Abstract

Large-scale crop yield failures are increasingly associated with food price spikes and food insecurity and are a large source of income risk for farmers. While the evidence linking extreme weather to yield failures is clear, consensus on the broader set of weather drivers and conditions responsible for recent yield failures is lacking. We investigate this for the case of four major crops in Germany over the past 20 years using a combination of machine learning and process-based modelling. Our results confirm that years associated with widespread yield failures across crops were generally associated with severe drought, such as in 2018 and to a lesser extent 2003. However, for years with more localized yield failures and large differences in spatial patterns of yield failures between crops, no single driver or combination of drivers was identified. Relatively large residuals of unexplained variation likely indicate the importance of non-weather related factors, such as management (pest, weed and nutrient management and possible interactions with weather) explaining yield failures.
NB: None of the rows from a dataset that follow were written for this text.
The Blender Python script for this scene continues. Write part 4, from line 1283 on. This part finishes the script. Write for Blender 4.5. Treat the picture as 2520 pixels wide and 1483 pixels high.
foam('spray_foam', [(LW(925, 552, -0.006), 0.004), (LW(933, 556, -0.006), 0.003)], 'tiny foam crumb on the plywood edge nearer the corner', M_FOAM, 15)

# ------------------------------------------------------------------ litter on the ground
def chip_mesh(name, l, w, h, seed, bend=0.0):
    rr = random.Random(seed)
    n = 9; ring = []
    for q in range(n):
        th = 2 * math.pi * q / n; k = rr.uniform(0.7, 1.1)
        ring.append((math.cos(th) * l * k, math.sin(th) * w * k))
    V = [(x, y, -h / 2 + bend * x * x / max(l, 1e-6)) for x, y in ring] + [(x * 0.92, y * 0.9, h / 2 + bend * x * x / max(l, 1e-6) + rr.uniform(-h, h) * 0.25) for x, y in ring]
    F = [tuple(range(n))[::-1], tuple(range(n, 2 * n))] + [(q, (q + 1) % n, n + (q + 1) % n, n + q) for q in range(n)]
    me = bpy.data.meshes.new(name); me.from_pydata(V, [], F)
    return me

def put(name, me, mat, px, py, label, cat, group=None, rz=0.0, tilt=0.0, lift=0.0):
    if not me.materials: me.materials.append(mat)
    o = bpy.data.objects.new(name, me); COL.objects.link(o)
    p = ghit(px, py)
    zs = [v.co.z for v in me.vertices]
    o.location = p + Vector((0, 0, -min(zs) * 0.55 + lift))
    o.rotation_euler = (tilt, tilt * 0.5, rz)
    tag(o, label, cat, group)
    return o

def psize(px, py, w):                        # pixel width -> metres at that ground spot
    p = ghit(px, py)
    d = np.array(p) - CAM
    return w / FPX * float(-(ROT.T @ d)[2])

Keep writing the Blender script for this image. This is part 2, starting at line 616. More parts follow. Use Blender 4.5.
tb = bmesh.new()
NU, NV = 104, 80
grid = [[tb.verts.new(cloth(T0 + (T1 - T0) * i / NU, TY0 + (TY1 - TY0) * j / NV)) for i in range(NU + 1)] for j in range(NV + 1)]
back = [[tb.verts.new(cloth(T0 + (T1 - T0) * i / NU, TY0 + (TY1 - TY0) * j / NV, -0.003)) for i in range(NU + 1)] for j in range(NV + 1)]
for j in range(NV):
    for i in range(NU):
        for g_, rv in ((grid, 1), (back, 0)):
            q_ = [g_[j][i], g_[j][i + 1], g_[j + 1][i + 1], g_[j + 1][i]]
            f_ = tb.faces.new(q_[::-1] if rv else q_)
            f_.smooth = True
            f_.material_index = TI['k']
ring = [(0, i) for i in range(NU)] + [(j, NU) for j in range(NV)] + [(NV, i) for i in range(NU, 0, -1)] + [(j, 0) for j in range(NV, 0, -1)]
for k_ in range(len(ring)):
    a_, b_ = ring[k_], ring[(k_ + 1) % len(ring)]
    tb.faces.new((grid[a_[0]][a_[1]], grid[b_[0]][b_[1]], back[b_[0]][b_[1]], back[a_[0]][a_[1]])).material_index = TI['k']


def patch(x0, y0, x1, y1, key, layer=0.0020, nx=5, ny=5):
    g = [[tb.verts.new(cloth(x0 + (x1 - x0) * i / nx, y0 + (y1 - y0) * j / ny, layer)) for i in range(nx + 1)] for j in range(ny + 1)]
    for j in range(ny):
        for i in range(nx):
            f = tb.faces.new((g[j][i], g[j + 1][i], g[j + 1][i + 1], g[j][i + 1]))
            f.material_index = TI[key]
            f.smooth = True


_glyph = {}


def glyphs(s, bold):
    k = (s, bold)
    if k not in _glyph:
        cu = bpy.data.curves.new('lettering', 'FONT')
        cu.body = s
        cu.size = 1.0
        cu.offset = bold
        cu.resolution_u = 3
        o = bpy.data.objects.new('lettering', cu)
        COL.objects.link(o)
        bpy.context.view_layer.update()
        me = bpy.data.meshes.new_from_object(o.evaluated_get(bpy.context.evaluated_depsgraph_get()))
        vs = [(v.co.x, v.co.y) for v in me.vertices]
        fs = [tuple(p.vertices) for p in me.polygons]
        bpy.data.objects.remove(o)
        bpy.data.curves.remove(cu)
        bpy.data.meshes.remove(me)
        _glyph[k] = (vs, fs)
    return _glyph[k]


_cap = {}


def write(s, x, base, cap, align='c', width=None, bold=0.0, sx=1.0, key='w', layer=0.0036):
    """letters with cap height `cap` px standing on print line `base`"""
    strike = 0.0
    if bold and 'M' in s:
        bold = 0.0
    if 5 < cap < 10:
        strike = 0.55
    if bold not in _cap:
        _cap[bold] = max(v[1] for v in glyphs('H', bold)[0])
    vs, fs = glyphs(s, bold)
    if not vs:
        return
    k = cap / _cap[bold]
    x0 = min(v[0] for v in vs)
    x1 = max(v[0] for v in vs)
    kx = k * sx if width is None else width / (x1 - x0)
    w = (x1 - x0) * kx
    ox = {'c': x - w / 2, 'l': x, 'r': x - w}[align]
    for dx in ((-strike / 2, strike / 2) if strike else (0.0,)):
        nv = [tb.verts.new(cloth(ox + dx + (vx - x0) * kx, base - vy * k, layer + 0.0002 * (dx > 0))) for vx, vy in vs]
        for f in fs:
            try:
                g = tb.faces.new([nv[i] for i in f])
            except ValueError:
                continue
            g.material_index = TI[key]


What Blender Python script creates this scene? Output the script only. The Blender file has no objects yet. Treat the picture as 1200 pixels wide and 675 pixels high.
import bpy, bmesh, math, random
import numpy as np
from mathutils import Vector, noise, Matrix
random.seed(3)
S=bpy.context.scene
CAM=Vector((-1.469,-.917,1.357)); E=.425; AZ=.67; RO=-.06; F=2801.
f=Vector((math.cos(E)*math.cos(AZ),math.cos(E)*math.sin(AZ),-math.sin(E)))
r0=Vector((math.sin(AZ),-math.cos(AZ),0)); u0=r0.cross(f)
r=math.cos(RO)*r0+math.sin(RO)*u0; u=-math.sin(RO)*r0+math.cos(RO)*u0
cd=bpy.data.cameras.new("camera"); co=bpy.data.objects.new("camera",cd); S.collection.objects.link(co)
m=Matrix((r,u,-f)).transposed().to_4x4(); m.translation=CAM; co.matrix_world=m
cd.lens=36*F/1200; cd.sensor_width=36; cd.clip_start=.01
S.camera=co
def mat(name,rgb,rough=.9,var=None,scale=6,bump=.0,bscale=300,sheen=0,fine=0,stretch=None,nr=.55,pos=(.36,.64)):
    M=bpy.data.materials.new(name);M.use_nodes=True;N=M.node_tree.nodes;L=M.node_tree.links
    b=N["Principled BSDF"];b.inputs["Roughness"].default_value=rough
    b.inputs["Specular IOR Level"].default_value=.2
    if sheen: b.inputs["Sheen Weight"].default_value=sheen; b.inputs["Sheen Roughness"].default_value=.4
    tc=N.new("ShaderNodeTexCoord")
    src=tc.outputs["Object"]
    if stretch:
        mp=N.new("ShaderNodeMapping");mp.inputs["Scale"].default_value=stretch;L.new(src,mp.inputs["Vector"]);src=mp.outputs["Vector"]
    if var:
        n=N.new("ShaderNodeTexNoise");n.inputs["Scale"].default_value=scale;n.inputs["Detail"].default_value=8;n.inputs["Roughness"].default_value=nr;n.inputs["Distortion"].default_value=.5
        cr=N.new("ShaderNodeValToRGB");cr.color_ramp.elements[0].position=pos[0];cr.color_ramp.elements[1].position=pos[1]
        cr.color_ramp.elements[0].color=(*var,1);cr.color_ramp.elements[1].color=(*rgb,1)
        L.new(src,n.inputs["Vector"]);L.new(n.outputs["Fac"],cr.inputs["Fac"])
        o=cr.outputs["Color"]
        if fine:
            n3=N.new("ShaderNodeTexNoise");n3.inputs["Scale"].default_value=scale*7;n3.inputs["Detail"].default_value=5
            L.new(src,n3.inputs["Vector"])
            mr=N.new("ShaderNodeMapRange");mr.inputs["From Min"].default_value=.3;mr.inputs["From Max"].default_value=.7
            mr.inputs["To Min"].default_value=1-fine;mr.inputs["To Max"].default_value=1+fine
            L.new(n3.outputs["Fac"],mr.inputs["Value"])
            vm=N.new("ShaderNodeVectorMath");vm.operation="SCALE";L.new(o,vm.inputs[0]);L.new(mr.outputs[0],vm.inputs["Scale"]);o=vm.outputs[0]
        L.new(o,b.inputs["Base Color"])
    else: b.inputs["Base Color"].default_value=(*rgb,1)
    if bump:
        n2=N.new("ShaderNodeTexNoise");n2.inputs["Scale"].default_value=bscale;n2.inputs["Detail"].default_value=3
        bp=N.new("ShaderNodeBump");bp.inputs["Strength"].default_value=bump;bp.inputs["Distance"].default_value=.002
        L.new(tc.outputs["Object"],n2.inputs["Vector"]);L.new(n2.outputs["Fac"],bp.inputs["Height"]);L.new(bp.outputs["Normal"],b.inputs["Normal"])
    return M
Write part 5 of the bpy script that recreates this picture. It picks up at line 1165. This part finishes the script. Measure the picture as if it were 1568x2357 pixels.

Models to inform adaptation planning at farm, market or policy levels are here suggested to require consideration of cumulative resource capture and use, as well as effects of extreme events, the latter largely missing in process-based models. However, increasingly novel combinations of weather events under climate change may limit the extent to which data driven methods can replace process-based models in risk assessments.

Highlights

  • Large-scale crop yield failures are increasingly associated with food price spikes and food insecurity (Battisti and Naylor 2009, Tadasse et al 2016)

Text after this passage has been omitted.